The matter in Wittgenstein over which White hesitates is whether he is committed to a dichotomy between two kinds of truth. Wittgenstein indeed insists on a sharp distinction between grammatical and experiential propositions, and this distinction is indeed a descendant of Kant's distinction between analytic and synthetic judgments, even though Wittgenstein does not directly comment on this passage in Kant. It is clear that a grammatical proposition is not a truth-claim but an alternative use of language. That is not clear in the case of Kant, and most commentators have read Kant as asserting the contrary. White's conception of "the most manageable structure" for incorporating these texts is one that counts Kant as an implacable enemy. So he pays no attention to the controversy over Kant's distinction, nor to Kant's last explanation of it as the difference between "ampliative" and "explicative" propositions. If White were inclined to read Kant as generously as he reads James and Holmes, he might well conclude that an explicative judgment is a bit of grammar rather than a truth-claim, and hence a different language-game. But White's interest in the history of philosophy focuses on redeeming Americans rather than Europeans.
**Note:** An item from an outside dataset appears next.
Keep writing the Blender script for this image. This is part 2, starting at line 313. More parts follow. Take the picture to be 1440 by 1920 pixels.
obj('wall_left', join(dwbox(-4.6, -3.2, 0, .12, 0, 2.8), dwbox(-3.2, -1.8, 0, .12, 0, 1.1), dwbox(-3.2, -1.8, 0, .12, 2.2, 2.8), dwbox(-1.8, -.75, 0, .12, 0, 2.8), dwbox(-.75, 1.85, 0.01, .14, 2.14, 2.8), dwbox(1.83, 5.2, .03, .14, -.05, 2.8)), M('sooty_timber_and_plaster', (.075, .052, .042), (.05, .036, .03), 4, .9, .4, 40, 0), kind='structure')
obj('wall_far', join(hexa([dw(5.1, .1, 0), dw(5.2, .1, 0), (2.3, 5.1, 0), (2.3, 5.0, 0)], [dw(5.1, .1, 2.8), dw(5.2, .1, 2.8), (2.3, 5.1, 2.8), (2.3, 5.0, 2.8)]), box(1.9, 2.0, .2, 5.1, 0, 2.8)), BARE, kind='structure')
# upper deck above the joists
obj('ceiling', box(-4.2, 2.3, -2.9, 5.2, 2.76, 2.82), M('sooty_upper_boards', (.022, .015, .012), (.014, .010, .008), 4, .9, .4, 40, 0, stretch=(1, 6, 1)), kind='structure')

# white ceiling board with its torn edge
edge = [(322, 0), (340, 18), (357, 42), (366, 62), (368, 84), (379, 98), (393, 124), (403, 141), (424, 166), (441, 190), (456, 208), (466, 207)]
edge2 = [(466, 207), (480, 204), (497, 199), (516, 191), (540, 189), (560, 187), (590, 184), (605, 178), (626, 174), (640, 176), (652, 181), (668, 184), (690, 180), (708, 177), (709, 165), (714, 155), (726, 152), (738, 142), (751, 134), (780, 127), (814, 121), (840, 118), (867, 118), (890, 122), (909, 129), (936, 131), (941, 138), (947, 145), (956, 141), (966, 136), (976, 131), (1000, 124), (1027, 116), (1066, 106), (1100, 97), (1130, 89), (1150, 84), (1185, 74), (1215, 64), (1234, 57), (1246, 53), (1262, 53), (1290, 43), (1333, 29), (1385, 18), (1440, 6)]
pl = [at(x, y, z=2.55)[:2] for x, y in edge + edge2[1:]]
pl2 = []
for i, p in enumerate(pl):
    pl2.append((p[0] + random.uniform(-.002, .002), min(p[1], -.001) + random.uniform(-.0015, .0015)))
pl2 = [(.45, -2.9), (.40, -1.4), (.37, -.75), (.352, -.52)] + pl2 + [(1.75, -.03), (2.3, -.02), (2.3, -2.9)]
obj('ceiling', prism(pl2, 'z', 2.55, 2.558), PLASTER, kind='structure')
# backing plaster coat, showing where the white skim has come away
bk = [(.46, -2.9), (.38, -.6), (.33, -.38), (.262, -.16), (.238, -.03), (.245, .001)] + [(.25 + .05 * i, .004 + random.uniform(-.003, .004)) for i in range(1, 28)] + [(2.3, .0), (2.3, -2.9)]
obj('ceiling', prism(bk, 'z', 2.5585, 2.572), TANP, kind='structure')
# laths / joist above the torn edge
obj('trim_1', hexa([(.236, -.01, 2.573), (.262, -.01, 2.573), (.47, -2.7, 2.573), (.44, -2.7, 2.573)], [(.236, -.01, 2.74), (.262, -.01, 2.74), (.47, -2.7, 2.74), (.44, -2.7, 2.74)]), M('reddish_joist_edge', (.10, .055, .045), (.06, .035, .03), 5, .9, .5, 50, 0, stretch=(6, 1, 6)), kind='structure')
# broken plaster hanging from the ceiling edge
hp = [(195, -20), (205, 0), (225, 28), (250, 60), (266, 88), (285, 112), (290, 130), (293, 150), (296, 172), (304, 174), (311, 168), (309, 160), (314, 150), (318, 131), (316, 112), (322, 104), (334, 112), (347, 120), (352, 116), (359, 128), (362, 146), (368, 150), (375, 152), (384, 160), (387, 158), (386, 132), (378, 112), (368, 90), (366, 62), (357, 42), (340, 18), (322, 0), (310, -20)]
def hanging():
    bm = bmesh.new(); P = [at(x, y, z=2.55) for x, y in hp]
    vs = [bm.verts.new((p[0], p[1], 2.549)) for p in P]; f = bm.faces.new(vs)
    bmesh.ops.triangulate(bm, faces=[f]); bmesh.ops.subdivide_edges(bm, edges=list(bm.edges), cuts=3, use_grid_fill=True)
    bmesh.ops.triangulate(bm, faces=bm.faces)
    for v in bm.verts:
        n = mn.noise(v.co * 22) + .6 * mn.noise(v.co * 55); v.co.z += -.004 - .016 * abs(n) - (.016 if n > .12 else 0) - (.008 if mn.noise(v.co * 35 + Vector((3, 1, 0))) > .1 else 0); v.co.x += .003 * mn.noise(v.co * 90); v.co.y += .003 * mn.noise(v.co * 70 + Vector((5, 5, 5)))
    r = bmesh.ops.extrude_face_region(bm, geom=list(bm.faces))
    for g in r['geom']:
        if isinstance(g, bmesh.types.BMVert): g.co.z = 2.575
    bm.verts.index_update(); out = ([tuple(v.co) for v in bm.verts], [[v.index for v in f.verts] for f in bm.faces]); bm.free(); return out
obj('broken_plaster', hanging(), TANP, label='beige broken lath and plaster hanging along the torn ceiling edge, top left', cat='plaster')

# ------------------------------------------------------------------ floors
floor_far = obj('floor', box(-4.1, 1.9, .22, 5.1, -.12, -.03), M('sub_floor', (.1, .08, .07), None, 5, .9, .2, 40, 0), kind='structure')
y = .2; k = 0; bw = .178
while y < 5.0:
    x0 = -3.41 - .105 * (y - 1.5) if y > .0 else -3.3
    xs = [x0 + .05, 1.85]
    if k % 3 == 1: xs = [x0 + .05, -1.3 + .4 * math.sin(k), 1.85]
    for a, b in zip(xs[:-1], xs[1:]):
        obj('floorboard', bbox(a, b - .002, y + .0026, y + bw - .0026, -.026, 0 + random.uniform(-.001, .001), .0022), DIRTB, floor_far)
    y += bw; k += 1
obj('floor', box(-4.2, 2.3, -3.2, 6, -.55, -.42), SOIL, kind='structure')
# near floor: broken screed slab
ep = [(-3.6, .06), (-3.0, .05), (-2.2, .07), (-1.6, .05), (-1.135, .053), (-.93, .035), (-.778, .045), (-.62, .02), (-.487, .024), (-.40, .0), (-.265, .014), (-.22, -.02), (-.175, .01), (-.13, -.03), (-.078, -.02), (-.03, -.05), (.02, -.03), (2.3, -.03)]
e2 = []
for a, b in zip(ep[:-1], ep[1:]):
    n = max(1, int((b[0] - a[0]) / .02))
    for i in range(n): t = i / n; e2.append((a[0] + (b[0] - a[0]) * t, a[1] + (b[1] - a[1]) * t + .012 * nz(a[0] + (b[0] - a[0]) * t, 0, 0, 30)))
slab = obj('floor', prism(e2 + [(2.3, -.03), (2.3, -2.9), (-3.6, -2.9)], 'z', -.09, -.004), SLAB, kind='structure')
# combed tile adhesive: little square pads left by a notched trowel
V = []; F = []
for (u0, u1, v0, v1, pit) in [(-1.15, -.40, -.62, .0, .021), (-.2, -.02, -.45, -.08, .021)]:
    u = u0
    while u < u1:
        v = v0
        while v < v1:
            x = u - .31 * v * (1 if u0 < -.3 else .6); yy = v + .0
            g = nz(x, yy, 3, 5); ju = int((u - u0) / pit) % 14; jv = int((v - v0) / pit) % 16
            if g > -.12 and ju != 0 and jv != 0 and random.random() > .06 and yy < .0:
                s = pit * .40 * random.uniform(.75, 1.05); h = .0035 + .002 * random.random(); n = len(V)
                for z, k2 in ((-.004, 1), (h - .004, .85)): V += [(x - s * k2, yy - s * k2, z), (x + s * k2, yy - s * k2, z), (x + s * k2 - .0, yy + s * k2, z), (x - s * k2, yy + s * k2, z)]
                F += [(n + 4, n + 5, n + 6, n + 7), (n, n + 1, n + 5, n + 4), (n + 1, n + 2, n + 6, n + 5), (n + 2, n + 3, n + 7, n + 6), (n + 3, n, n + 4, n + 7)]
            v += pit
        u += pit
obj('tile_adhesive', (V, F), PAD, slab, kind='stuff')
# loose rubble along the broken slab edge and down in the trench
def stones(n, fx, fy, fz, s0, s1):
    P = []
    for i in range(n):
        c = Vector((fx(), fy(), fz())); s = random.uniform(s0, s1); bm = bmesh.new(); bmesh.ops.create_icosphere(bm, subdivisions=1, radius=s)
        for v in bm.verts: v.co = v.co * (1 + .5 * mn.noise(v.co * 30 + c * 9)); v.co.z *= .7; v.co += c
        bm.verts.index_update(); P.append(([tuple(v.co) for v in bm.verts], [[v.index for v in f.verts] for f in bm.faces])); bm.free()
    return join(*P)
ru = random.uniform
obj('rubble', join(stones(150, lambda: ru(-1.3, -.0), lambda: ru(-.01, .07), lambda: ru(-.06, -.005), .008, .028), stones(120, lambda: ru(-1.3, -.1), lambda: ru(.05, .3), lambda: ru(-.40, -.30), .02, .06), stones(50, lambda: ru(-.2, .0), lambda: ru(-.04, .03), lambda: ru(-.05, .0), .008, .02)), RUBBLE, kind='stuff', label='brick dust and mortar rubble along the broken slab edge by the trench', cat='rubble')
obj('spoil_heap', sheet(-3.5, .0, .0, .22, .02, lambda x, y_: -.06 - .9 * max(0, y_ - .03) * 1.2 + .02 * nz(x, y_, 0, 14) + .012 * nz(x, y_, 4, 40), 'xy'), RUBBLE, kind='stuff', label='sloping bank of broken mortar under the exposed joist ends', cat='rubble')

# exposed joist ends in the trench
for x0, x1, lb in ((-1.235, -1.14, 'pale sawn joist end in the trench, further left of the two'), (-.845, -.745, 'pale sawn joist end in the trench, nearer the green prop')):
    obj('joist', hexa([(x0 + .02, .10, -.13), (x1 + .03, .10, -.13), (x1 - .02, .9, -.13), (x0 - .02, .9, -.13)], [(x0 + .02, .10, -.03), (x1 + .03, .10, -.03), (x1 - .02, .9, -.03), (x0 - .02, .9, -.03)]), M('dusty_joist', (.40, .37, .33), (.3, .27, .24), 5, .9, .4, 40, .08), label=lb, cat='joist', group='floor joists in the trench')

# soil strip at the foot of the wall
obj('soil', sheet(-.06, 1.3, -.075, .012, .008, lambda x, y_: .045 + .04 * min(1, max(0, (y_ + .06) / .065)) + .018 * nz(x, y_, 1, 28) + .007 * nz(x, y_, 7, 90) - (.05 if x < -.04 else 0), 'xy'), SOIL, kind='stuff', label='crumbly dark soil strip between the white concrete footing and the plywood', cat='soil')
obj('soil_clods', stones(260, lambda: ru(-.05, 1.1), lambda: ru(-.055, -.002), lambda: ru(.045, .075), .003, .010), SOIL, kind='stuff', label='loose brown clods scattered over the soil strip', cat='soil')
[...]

T. S. Eliot writes in one of his later poems, "We had the experience but missed its meaning." I wonder if that can make sense in White's pragmatic perspective. Eliot achieves a powerful poignant impact by presupposing a dichotomy, it seems, between an experience and its meaning. White's holistic pragmatism not only eschews dichotomies but also embraces a vigorous and active individualism. This active dimension means that each of us, when something happens, must work to accommodate that happening within our evolving framework of beliefs and values for confronting the world and responding to it. This work of accommodation can be very challenging, and it is a powerful feature of White's view that no aspect of our beliefs, our methodology, our logic, or our values is in principle immune from revision in the course of such work. The question that arises when we consider Eliot's remark is when and how this work begins.

A happening is not the same as an experience, for the happening may not be noticed even unconsciously. When I notice something happen, what I notice is its clash or congruence with my system of beliefs and values, and it is just that clash or congruence that makes the happening an experience and gives it its meaning. This simple way of construing an experience and its meaning leaves no room for appreciating Eliot. To have an experience is to see the meaning of what has happened. The idea of an experience without meaning is incoherent, given the most attractive aspects of White's philosophy of culture.

A holistic pragmatist might reply that to err is human, and that we can appreciate Eliot by acknowledging that his initial experience involved a superficial conception of its meaning, and that what Eliot refers to as its meaning is the accommodation we later adopt when we come to reject our first one. A good reply. But is it consistent with holistic pragmatism? Does it not depend on distinguishing fact and value, between having an experience and seeing its meaning? How one responds to this question will determine, in large part, one's level of comfort with White's philosophy of culture, and with its distinctively American worldview.

A philosophy of culture is not an easy sell, and few readers will accept all of White's arguments and contentions. But every part of the volume is stimulating and worth reading, and most readers are bound to come away impressed with White's erudition, his breadth of view, his persistence, and his commitment.